## Exercise materials

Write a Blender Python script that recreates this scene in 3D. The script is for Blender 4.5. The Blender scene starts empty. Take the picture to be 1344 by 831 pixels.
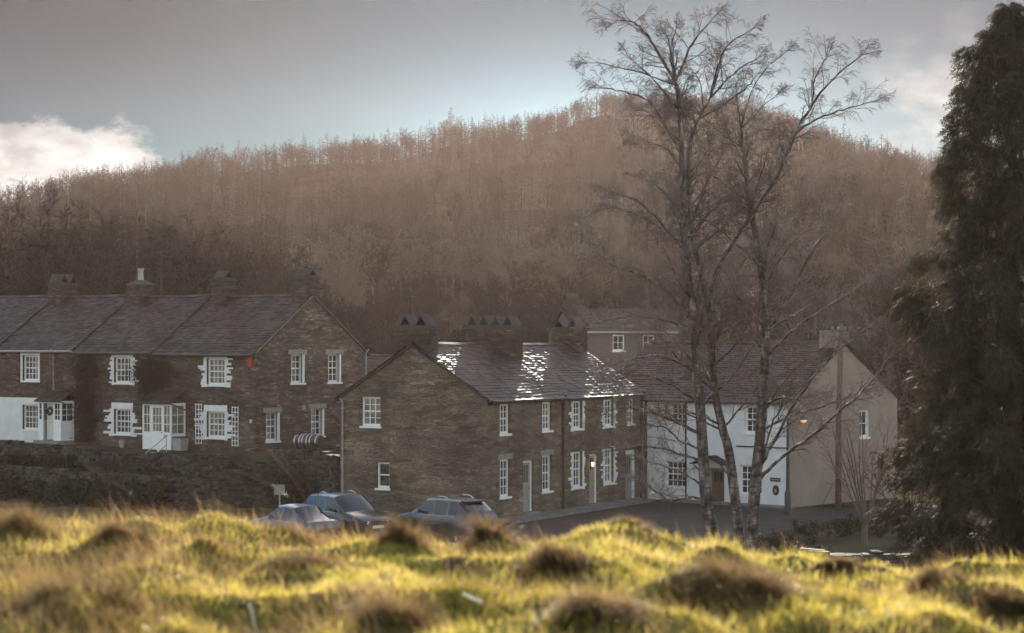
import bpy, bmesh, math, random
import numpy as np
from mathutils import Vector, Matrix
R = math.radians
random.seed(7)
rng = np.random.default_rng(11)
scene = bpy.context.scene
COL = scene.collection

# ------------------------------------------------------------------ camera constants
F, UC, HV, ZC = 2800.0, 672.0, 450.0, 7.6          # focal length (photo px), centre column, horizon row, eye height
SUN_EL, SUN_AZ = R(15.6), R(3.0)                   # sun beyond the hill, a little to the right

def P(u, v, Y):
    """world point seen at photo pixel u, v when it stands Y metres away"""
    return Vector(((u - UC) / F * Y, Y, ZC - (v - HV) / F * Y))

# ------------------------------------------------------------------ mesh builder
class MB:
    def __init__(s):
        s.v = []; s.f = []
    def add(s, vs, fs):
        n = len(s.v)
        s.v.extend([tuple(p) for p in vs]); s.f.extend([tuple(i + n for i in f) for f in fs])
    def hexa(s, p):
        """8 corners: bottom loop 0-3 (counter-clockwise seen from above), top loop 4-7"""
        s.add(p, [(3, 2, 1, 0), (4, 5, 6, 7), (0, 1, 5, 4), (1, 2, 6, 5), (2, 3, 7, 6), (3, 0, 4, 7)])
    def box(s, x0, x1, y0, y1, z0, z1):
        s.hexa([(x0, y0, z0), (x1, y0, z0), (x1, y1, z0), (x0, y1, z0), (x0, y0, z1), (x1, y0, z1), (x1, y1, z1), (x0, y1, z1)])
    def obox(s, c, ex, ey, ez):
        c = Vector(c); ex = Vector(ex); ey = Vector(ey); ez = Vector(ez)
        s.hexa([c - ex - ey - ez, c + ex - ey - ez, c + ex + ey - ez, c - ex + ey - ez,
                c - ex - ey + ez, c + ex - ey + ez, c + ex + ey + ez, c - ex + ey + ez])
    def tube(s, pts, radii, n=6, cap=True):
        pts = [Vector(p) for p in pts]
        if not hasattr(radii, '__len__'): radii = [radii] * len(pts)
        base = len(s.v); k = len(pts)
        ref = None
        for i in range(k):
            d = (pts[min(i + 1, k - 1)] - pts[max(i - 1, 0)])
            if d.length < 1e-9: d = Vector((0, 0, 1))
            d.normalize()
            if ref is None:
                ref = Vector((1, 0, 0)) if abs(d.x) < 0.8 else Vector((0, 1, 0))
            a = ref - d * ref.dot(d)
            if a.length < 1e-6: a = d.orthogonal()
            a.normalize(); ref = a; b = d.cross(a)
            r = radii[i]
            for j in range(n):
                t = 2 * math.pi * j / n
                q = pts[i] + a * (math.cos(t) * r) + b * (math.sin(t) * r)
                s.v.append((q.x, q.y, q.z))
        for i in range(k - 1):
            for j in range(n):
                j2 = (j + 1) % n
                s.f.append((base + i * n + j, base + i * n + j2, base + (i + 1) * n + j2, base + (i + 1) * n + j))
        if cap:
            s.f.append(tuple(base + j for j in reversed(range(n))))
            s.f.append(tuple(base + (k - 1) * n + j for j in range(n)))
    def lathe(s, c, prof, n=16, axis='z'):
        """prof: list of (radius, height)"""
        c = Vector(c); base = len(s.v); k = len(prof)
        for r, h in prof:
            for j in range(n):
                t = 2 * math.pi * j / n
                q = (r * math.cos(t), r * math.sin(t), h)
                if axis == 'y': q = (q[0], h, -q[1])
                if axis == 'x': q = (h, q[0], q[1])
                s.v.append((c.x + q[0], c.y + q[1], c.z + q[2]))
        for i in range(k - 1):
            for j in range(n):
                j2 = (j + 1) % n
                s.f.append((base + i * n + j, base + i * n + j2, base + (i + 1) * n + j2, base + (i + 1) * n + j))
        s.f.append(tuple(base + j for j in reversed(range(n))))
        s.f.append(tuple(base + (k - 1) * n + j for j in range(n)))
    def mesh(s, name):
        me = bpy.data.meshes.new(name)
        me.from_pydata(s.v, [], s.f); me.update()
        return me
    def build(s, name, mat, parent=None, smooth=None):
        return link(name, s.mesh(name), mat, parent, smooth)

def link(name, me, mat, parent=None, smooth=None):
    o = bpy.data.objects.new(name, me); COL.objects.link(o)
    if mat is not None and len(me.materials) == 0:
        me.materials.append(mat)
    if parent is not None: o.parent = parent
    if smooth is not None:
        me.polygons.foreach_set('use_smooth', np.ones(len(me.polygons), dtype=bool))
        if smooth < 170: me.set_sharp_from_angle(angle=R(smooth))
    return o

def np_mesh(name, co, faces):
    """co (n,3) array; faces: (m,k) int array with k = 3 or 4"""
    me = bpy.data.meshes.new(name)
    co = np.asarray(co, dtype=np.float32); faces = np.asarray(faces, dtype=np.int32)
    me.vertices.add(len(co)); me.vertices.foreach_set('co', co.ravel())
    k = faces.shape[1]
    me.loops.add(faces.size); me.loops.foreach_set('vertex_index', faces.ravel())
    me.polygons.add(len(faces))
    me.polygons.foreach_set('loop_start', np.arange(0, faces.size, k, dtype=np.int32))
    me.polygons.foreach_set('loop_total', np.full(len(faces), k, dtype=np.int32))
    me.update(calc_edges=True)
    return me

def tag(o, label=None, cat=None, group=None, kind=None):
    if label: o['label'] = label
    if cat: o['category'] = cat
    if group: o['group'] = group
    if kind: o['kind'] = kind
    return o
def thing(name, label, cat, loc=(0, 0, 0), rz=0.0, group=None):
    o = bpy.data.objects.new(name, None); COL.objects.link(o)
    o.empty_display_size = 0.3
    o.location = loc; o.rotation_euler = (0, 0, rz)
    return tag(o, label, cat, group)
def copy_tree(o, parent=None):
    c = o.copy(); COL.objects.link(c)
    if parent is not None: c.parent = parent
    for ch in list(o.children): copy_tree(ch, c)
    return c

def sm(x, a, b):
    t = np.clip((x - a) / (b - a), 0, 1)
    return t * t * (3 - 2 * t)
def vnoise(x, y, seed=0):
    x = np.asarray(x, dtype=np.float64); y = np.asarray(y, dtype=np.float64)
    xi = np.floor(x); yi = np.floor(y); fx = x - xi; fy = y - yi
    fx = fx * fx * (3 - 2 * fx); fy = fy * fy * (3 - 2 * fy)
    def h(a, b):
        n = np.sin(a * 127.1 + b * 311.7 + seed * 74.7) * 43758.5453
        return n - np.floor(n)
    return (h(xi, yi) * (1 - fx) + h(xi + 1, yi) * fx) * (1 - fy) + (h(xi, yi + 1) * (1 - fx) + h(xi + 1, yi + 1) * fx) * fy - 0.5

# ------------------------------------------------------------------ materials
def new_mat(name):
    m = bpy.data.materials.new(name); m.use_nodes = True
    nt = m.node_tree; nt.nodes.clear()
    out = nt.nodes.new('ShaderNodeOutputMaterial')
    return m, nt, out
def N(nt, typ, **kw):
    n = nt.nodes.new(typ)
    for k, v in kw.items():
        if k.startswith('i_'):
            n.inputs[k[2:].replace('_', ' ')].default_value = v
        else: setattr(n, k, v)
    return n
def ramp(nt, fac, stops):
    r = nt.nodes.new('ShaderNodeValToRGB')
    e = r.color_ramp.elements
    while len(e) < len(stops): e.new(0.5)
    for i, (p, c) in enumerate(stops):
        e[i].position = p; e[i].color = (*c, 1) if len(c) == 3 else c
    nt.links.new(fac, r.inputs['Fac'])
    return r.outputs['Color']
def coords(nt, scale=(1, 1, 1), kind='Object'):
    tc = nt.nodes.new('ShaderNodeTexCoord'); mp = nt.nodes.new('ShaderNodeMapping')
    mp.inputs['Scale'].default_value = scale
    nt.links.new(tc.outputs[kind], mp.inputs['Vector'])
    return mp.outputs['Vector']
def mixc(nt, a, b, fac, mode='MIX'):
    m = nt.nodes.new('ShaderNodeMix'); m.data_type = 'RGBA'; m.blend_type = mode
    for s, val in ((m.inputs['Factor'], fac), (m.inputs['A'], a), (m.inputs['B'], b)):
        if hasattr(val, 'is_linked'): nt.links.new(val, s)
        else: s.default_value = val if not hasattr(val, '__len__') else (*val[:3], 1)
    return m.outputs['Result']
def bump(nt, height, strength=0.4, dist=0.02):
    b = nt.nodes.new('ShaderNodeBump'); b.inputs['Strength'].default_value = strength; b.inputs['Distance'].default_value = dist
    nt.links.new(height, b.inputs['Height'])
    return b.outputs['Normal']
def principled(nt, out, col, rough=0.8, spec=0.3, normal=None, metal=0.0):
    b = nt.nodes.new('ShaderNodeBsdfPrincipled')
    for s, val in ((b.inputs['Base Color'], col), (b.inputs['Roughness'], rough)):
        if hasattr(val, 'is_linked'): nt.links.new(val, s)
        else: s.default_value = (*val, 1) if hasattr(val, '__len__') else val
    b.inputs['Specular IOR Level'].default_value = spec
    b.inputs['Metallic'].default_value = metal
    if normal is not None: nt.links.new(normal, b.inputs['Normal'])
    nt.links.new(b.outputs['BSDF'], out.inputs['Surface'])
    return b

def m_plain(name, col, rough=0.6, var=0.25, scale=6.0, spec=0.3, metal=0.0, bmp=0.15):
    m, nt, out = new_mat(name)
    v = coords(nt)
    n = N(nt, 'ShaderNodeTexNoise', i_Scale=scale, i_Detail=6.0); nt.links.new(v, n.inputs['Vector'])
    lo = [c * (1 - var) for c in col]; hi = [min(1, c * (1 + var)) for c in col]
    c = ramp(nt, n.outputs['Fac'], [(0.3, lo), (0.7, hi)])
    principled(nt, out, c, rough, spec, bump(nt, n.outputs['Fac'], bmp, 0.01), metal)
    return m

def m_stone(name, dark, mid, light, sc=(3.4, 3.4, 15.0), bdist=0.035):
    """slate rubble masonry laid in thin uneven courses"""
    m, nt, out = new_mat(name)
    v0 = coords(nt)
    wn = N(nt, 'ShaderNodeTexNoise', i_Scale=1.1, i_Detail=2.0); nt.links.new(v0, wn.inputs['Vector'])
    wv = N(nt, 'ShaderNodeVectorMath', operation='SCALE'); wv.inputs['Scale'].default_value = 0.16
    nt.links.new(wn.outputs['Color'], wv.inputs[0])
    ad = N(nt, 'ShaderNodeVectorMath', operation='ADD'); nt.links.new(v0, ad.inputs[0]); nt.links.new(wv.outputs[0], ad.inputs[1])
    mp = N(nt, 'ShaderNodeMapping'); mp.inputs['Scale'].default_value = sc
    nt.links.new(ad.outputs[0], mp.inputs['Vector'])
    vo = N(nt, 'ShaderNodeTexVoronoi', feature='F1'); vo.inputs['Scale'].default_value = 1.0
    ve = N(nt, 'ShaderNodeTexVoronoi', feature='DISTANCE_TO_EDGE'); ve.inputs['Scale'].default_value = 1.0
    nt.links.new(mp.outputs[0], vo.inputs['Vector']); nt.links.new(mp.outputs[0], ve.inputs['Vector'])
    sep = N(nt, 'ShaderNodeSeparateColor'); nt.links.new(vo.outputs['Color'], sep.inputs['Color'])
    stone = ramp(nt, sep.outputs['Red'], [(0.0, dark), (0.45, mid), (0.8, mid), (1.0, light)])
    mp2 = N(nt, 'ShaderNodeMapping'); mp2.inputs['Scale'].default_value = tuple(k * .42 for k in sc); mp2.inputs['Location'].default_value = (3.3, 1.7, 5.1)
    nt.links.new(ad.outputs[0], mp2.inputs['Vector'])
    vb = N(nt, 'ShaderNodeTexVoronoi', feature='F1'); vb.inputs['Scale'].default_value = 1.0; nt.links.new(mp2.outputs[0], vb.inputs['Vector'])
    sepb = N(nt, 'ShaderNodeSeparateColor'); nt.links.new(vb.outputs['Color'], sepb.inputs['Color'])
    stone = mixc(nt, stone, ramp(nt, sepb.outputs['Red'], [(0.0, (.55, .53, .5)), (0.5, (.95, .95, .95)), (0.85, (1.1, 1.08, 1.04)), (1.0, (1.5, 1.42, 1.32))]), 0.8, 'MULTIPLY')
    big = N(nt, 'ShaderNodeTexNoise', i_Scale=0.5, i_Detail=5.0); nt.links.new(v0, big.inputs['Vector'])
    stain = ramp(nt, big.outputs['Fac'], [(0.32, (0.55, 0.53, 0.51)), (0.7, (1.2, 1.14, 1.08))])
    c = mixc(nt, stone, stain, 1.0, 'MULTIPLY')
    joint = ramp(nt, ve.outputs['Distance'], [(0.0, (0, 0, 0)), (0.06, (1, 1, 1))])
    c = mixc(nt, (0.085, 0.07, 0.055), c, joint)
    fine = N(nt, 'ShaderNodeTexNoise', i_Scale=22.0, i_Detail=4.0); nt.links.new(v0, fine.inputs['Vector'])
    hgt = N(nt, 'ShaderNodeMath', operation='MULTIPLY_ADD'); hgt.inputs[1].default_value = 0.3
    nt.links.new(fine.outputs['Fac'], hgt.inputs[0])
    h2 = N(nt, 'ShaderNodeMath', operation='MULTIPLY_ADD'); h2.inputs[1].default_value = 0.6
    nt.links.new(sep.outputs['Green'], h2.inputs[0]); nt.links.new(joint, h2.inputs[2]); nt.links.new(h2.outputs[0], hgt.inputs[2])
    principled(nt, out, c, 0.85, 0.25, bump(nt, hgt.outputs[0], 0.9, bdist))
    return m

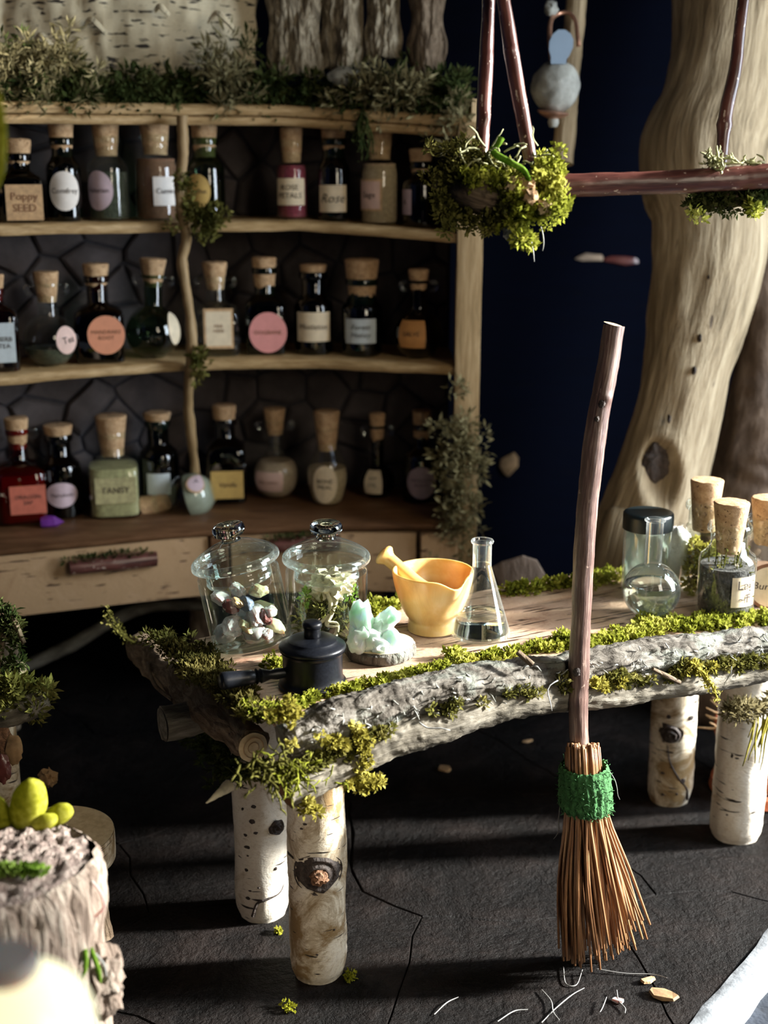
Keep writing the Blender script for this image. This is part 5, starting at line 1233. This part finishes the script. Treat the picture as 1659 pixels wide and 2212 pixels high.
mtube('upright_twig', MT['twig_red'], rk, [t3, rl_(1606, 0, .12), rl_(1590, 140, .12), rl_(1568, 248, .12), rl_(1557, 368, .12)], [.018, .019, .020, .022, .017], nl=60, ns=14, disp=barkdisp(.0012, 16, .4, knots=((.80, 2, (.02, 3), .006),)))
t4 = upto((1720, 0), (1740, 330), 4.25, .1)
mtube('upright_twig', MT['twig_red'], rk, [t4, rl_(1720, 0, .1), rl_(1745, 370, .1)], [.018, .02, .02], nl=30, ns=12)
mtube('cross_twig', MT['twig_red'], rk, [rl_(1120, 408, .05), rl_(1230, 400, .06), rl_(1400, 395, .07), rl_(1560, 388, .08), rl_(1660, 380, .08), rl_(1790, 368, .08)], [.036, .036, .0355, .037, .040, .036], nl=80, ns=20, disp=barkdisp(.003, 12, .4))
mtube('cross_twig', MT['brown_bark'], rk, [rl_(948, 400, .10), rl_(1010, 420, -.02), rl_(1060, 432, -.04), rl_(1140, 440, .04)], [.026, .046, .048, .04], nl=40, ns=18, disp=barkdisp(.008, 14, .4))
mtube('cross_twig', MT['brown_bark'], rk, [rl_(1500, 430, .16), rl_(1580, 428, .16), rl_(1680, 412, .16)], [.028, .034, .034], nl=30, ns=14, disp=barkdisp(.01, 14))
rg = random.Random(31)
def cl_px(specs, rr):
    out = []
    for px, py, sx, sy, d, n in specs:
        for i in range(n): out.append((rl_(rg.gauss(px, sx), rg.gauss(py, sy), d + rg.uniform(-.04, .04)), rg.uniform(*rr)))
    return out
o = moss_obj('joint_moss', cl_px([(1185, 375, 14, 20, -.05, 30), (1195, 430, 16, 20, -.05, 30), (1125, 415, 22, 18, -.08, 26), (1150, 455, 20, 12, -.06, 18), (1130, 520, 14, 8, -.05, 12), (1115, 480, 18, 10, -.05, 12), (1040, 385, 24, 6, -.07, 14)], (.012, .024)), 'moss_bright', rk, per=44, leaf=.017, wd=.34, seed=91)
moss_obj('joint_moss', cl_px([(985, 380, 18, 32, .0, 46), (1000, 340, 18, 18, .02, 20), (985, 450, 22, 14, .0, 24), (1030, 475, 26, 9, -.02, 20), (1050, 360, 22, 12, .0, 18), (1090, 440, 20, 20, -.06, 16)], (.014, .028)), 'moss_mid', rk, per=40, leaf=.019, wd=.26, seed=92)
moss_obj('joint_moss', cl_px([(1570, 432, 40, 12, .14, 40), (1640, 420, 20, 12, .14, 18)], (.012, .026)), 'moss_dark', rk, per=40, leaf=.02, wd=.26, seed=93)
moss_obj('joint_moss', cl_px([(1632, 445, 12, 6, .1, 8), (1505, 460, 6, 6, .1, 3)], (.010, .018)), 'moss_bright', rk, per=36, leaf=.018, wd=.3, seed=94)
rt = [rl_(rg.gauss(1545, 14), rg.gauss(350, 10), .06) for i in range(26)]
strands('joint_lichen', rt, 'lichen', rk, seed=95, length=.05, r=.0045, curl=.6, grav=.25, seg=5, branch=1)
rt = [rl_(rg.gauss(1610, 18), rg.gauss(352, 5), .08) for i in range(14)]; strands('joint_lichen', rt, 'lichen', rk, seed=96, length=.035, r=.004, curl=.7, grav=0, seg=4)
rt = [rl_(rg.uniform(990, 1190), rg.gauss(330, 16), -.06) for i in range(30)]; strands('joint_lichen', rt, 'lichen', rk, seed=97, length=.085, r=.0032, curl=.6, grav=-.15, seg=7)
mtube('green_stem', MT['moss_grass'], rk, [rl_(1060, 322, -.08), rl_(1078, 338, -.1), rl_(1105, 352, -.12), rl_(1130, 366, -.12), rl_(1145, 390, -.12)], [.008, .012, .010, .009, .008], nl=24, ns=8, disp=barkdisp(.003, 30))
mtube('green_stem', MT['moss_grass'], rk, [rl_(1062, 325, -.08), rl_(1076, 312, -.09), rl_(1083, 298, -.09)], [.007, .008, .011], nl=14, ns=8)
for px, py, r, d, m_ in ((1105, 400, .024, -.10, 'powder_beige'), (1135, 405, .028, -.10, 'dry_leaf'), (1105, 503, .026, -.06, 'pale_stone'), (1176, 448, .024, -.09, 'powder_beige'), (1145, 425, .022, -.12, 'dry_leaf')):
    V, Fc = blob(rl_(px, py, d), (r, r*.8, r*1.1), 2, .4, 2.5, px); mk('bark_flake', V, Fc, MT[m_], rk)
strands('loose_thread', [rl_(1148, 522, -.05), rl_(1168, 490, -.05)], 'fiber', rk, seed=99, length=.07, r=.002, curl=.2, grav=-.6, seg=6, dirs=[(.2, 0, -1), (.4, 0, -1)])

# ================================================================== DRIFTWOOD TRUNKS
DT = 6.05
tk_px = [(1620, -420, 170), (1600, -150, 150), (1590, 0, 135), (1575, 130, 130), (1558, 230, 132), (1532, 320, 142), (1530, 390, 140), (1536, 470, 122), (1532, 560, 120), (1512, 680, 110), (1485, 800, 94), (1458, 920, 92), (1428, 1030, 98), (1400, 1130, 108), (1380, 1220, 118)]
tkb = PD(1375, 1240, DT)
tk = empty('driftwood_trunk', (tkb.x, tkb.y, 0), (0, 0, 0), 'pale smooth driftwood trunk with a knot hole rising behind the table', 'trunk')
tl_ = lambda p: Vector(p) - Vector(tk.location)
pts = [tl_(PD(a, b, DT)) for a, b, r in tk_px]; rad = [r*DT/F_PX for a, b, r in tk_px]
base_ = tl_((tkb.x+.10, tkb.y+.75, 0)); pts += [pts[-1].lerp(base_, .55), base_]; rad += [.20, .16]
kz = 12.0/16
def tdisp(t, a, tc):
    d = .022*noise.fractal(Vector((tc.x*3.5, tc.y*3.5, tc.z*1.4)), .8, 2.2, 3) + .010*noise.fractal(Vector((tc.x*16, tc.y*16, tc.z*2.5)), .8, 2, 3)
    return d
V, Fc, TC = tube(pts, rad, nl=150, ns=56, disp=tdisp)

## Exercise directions
Give again, word for word, every line from the top of the data above to the line holding "return Vector(((u - UC)", inclusive, with the pictures left out.

## Written response
Write a Blender Python script that recreates this scene in 3D. The script is for Blender 4.5. The Blender scene starts empty. Take the picture to be 1344 by 831 pixels.
import bpy, bmesh, math, random
import numpy as np
from mathutils import Vector, Matrix
R = math.radians
random.seed(7)
rng = np.random.default_rng(11)
scene = bpy.context.scene
COL = scene.collection

# ------------------------------------------------------------------ camera constants
F, UC, HV, ZC = 2800.0, 672.0, 450.0, 7.6          # focal length (photo px), centre column, horizon row, eye height
SUN_EL, SUN_AZ = R(15.6), R(3.0)                   # sun beyond the hill, a little to the right

def P(u, v, Y):
    """world point seen at photo pixel u, v when it stands Y metres away"""
    return Vector(((u - UC) / F * Y, Y, ZC - (v - HV) / F * Y))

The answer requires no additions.